How Markets Work Flashcards
What is supply?
-quantity of a good/service that producers are willing and able to supply at a given price in each time period.
What happens on a supply curve when price rises?
-when price rises, it becomes more profitable for producers to supply a product and so they have an incentive to increase production.
-RISE IN PRICE: expansion
-FALL IN PRICE: contraction
What are shifts in supply curve caused by?
-Productivity, indirect taxes, number of firms, technology , subsidies, weather and costs of production
Explain how productivity and indirect taxes cause a shift in the supply curve.
-productivity:labour productivity refers to the output per worker per hr worked. If there is a rise in productivity, then supply curve will shift to the right. (OUTWARD)

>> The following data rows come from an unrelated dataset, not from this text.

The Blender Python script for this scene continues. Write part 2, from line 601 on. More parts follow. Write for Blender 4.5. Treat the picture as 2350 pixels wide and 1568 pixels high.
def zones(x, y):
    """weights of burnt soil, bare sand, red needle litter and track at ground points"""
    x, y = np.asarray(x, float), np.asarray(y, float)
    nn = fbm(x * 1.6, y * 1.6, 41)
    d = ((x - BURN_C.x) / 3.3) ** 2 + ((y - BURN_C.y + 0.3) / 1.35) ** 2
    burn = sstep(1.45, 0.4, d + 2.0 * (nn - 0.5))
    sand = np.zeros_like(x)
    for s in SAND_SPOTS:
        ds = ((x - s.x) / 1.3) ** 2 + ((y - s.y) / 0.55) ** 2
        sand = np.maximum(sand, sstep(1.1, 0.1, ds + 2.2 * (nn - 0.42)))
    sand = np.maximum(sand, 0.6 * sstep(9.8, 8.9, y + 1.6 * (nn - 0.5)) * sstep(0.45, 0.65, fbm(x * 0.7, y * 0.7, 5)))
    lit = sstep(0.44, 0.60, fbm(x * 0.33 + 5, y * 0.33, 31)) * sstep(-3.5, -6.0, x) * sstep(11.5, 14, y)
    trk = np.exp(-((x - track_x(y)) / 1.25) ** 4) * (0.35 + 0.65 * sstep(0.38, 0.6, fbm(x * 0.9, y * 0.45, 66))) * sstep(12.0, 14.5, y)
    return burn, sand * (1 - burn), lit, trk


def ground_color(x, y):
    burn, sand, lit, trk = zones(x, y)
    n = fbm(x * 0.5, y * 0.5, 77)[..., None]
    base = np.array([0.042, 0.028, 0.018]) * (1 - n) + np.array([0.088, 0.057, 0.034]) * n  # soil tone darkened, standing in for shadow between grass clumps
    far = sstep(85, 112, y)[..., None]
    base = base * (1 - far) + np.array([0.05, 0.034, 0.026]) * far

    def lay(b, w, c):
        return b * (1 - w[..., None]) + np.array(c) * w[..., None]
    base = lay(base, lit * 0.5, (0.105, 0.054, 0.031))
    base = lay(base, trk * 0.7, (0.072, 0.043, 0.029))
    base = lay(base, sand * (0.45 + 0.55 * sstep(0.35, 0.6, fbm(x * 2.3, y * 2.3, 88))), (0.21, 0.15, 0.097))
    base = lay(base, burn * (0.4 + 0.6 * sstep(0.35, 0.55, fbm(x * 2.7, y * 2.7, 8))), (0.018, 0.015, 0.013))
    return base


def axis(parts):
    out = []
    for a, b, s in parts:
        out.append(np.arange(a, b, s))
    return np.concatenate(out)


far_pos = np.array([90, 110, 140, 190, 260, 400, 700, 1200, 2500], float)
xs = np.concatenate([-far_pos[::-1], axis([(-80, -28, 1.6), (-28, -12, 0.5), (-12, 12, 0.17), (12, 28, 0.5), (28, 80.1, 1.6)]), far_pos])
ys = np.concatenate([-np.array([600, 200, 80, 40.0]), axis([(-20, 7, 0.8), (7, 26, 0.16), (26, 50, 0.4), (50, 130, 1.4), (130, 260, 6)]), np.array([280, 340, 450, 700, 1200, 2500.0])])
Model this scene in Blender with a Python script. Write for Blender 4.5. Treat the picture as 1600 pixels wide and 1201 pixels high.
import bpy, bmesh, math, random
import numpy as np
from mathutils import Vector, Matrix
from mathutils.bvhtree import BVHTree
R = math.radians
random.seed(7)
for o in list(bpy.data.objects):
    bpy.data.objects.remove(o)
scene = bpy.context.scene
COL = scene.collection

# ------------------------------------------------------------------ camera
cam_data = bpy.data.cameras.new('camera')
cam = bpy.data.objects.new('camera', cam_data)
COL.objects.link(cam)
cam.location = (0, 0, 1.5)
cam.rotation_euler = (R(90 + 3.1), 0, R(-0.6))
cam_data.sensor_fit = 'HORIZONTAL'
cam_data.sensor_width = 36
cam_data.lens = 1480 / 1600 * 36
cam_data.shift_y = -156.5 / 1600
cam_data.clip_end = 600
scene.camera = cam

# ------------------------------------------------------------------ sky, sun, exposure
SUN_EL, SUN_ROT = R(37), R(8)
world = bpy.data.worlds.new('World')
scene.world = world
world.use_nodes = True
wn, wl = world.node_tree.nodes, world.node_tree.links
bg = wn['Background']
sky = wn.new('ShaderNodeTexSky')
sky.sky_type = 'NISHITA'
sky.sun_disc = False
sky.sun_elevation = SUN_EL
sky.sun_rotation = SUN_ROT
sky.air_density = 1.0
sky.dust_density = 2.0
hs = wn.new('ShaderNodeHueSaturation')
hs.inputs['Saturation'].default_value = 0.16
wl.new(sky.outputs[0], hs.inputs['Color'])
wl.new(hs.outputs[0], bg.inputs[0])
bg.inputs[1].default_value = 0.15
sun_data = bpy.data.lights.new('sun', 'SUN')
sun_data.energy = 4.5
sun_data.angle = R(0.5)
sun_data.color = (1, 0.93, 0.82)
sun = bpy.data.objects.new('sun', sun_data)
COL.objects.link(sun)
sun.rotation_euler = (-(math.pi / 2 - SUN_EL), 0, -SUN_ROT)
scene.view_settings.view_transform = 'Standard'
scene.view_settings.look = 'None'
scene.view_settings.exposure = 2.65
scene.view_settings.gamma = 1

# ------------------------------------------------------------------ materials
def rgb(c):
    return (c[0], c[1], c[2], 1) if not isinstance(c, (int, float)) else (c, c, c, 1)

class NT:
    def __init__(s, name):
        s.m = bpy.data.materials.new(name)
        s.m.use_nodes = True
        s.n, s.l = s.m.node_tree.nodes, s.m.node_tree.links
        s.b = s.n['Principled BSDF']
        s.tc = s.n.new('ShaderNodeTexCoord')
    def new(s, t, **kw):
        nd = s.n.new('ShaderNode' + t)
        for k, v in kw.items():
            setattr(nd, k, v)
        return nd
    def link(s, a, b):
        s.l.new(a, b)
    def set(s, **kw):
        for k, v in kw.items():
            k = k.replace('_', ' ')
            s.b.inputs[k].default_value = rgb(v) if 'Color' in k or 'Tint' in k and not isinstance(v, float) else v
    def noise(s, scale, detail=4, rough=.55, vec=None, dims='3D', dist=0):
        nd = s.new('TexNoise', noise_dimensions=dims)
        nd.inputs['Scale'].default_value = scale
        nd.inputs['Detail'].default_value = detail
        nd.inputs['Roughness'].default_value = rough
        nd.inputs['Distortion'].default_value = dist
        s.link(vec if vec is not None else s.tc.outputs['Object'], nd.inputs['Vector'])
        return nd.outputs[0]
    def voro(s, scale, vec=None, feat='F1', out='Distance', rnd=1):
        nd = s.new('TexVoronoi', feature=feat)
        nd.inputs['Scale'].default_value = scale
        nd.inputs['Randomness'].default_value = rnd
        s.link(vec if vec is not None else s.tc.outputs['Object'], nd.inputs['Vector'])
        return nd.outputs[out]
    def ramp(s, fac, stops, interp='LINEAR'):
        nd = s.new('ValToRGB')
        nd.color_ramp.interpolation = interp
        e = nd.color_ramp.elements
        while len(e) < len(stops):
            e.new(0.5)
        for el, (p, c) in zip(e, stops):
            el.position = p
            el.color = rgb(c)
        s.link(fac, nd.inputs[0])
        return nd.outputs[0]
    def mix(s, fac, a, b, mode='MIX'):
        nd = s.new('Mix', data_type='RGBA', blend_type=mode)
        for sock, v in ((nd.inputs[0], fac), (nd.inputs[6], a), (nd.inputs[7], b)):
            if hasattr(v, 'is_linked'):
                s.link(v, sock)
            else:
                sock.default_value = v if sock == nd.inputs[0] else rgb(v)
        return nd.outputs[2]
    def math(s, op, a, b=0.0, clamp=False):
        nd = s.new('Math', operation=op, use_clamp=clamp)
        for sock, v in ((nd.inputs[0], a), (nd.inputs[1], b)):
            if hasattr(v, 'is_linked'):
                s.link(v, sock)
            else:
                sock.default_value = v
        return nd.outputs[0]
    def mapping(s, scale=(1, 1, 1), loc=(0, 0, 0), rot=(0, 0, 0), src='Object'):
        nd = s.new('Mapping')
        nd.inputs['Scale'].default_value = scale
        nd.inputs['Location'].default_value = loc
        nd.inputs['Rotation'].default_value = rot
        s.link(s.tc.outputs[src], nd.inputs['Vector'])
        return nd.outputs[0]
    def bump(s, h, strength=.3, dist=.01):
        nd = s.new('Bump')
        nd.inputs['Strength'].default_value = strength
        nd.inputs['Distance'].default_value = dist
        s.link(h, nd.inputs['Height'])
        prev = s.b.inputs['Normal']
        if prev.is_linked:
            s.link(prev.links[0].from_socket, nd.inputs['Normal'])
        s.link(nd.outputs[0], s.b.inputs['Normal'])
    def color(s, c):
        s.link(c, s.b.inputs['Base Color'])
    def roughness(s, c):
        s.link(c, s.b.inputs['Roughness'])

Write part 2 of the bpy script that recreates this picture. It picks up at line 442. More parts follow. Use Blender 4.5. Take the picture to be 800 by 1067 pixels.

-indirect taxes:indirect tax raises cost of supply and so causes an inward shift in supply curve. A rise in VAT will cause the supply curve to become steeper as well as causing an inward shift.
Explain how number of firms, tech and subsidies cause a shift in the supply curve.
-number of firms:when more firms enter the market, total quantity of goods/services available in the market increases, causing an outward shift.
-technology:new invention and new tech usually results in an increase in productivity, chasing supply curve to shift outwards.
-subsidies:grants to producers from the government which lead to a reduction in the costs of production, causing an outward shift in supply curve.
How does weather, costs of production and discovery of new reserves of a raw material cause a shift in the supply curve?
-weather:droughts/flooding can cause a supply shock in agricultural markets. A drought will cause supply to decrease.
-costs of production: these include wages, raw materials, energy and rent which can cause whole curve to shift.
What is price elasticity of supply (PES) and how is it measured?
-PES: measure of the responsiveness of quantity supplied for a product to a change in its price.
-PES: percentage change in quantity supplied/ percentage change in price
What is the value of PES?
-PES will always have a positive value because price and quantity move in the same direction (since supply curve is upwards sloping)
What do unitary elastic supply, perfectly inelastic supply and perfectly elastic supply curves look like?
-price elastic supply: when supply is price elastic, value of PES will be greater than 1.
unitary elastic supply:when supply is unit elastic, value of PES will be equal to 1. (STRAIGHT LINE THROUGH ORIGIN)
perfectly inelastic and perfectly elastic supply: when supply is perfectly price inelastic, value of PES will be 0. (VERTICAL LINE) When supply is perfectly priced elastic, value of PES would be infinity. (HORIZONTAL LINE)
What are the four factors influencing price elasticity of supply?
-time
-stocks
-spare capacity
-availability and cost of switching resources from one use to another
How does time and stocks affect price elasticity of supply?
-time:elasticity of supply is very likely to vary over time. It is often difficult to change supply quickly in response to a price change in the short run, making supply very inelastic. However, in the long run, supply is likely to be more elastic because all resources are variable.
-stocks:if stocks of finished goods are available, then supply will be relatively elastic because manufacturers will be able to respond quickly to a price change.
How does spare capacity and availability and cost of switching resources from one use to another influence PES?
_spare capacity:if a firm has under utilised machinery and under employed workers or if it is possible to introduce a new shift or workers, then supply is likely to be elastic.
-availability and cost of switching resources from one use to another:if resources such as labour, have specific skills/machinery is highly specific, it will be expensive to reallocate resources from one use to another (supply will be inelastic)
What does the equilibrium price mean?
-the equilibrium price and output are determined by the interaction of supply and demand.
-When quantity supply is equal to the quantity demanded of a particular product, equilibrium is said to exist.
-EQUILIBRIUM PRICE WILL NOT CHANGE UNLESS ONE OF THE CONDITIONS OF SUPPLY/DEMAND CHANGES.
How does excess supply show on the demand/supply curve?
-if the price is above the equilibrium price of P, then there will be excess supply.
-market forces will cause price to fall to Pe, which will lead to an extension of demand and a contraction in supply, so eliminating the excess supply.
How does excess demand show on the curve?
-if the price is below the equilibrium price of Pe, then there will be excess demand.
-Market forces will cause the price to rise to Pe, which will lead to an extension of supply and a contraction in demand so eliminating the excess demand.
What are changes in the equilibrium price caused by?
-a change in the conditions of demand (causing demand curve to shift)
-a change in the conditions of supply (causing supply curve to shift)
What are the reasons for an upward sloping curve?
-production costs
-profit motive
-new entrants into the market
How do consumers and firms act rationally?
-consumers act rationally by aiming to maximise their utility (satisfaction).
-firms also act rationally by aiming to maximise profits.